В культурологии есть понятие «осевое время», введенное Карлом Ясперсом для обозначения эпохи истории человечества, когда сформировался современный тип рационального мышления. Имеется в виду, что с тех пор мы лишь продолжаем идейные поиски, направления которых были сформированы тогда, — основателями мировых религий, мудрецами и философами древности. Своего рода мини-«осевым» временем для сегодняшней России стали предперестроечные и перестроечные годы, когда был сформирован основной корпус идей и программных платформ, которые с тех пор лишь продолжают эволюцию в заданном направлении.

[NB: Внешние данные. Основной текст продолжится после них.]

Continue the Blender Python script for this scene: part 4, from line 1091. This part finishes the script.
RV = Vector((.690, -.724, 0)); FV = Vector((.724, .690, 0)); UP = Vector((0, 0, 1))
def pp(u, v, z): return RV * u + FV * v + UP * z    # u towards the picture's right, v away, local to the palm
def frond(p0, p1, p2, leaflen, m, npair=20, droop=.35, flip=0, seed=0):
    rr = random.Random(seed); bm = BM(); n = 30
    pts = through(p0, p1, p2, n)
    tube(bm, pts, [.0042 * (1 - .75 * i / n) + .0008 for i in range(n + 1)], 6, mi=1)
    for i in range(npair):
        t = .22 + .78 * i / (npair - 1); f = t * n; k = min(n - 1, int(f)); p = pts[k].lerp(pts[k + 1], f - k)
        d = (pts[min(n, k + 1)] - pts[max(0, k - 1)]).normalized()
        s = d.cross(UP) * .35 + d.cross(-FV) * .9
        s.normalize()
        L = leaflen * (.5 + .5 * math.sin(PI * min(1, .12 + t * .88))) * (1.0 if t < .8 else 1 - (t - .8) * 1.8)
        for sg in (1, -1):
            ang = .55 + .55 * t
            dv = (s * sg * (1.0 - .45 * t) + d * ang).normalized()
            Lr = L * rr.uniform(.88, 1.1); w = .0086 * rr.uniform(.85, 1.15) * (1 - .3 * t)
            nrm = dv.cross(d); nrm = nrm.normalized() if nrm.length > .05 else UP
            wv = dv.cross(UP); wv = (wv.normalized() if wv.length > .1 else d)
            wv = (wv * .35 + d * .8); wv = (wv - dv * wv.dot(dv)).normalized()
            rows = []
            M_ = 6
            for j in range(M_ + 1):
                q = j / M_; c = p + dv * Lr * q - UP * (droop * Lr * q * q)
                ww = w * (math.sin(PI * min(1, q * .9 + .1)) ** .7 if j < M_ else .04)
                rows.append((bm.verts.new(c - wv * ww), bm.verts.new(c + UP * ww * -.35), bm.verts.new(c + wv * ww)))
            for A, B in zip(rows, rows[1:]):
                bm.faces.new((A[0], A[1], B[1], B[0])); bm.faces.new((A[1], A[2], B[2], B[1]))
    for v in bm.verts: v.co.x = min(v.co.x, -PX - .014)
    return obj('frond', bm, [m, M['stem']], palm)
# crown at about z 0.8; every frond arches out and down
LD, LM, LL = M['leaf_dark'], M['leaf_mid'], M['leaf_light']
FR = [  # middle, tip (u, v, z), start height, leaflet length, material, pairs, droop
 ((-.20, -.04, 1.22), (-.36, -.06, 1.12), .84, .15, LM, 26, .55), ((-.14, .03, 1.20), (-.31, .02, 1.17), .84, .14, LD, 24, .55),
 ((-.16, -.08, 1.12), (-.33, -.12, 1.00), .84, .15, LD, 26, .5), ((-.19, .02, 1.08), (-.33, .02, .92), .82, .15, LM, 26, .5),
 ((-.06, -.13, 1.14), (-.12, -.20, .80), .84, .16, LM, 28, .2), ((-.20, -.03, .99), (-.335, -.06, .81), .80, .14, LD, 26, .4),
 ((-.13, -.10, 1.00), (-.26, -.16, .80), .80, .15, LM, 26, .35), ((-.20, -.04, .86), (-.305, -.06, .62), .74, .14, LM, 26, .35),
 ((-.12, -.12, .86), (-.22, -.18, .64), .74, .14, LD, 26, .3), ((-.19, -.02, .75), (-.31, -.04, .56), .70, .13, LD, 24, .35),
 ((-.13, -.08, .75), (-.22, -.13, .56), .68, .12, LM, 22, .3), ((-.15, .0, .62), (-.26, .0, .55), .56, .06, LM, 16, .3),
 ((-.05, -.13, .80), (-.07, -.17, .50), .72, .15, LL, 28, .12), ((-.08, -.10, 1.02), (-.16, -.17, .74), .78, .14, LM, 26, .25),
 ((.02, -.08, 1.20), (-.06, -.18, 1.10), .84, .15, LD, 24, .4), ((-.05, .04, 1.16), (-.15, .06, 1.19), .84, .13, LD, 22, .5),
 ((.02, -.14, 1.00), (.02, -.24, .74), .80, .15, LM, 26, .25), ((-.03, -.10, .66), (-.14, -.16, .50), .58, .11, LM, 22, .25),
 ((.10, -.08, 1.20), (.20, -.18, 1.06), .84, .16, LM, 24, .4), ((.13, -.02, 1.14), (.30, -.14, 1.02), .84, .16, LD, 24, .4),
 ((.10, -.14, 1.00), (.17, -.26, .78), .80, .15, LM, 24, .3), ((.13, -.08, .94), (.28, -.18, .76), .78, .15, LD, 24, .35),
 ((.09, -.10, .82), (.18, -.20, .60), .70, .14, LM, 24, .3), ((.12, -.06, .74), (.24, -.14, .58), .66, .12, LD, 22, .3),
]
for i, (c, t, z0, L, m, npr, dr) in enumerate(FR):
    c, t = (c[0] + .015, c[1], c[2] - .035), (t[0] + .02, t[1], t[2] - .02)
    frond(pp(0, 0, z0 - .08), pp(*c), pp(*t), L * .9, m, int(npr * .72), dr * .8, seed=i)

Ярким образчиком одной из таких платформ как раз является корпорация «системных либералов». Ее базовый доктринальный набор практически не претерпел изменений со времен знаменитого семинара на Змеиной Горке в конце 1980-х, где Гайдар, Чубайс, Авен, Улюкаев и компания вырабатывали свои рецепты реформирования позднесоветской экономики. Именно там и тогда был принят язык описания нашей экономической реальности, который и сегодня звучит в практически неизменном виде на ведущих площадках — будь то Гайдаровский, Красноярский, Санкт-Петербургский или Сочинский экономические форумы.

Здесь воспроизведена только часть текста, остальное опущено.